You'll find both fields in the Profile Information card on your profile settings page. Fill them in and save. Google also reads the rest of your page, so a clear name and real section text help it understand what you're about.

Setting the image that shows when you share your link

When someone shares your link on social media or in a chat, a preview card appears with an image. We pick that image for you in this order:

  1. Your profile cover image, if you have one.
  2. Your avatar, if there's no cover.

For a sharp preview card, add a cover image in your profile settings.

How long until Google finds me?

Here's the honest answer: it's up to Google, not to us. The moment you save, your profile starts inviting search engines in. But Google still has to crawl your page and then index it. That runs on its own schedule, and nobody outside Google sets it.

Google says crawling a new page can take anywhere from a few days to a few weeks. A brand-new profile often takes at least a week to first appear. And Google never promises to list any page at all, ever. There's no button on our side that makes it instant. We wish there were.

You can nudge things along by sharing your profile link. Pages that get visited and linked to tend to get noticed sooner.

Am I on Google yet? (how to check)

You don't have to wait and wonder. Ask Google directly with a special search called the site: operator. It tells Google "only show me pages from this web address."

  1. Go to Google.
  2. In the search box, type site: followed by your profile's web address, with no space. For a custom domain that looks like site:yourdomain.com. For a NoTrouble address it looks like site:your-handle.notrouble.com.
  3. Press search.

What you'll see:

  • Your profile appears in the results. Google has found and listed you. You're in.
  • "Your search did not match any documents." Google hasn't listed your profile yet. If you turned the setting on a moment ago, that's normal, give it time.
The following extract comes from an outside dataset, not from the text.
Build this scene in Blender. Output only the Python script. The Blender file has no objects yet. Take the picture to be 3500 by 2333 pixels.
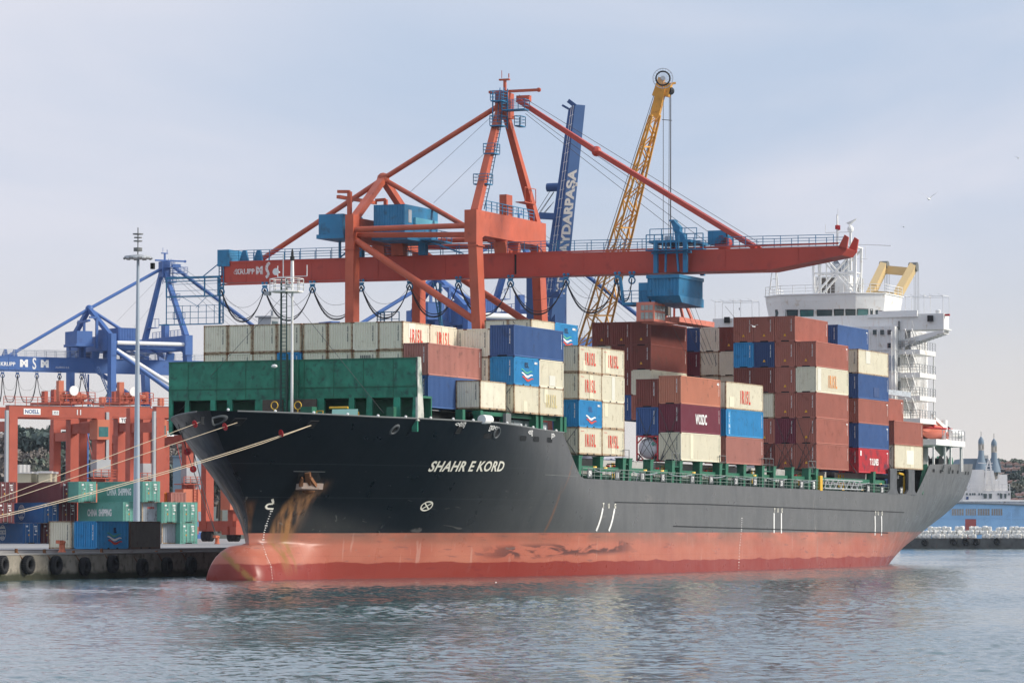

You can also search your exact name or your handle. If your profile is indexed, it should turn up. One note: the site: check doesn't always show every page Google has, so treat it as a quick yes-or-no, not a full count.

How do I check if my profile is indexed?

The fastest check is the site: search above: type site: plus your web address into Google and see if your profile comes back. If it does, you're indexed.

For a definite answer on a single page, Google offers a free tool called the URL Inspection tool inside Google Search Console. You paste in a page's web address and it tells you whether that exact page is indexed, and why if it isn't. That's a Google tool, not a NoTrouble one, so you'll sign in and work in their dashboard. For most people, the site: search is enough.

I turned indexing on but I'm still not in Google

First, take a breath. New pages often take a week or more to show up, so a fresh profile not appearing yet is normal, not broken. Once it's been longer than that, run through these in order:

  • Your profile isn't published. Open your profile settings, find the Visibility & Features card, and confirm Published is on. A profile that isn't published can't be listed no matter what.
  • The Search Engines toggle slipped off. In that same card, confirm Search Engines is on and that you selected Save changes after.
  • The change is brand new. If you turned Search Engines on recently, Google hasn't re-visited your page to notice. This is the most common reason, and time is the only fix.
  • You searched too broadly. Search your exact name or handle, or use the site: check above. For a general phrase, you're competing with the whole web.
  • You changed your handle. Your web address is built from your handle. If you changed it, the old address stopped working, and Google needs time to catch up to the new one.

Why isn't my whole profile in search, only the main page?

This is normal, and nothing's wrong. We list your published sections and posts in your sitemap. Google indexes pages on its own timeline, though, and it decides which ones to include. Your main profile page usually shows up first. Deeper pages can follow over the days and weeks after, and Google may skip a few. Keeping each section and post published, with a clear title and real text, gives them the best shot.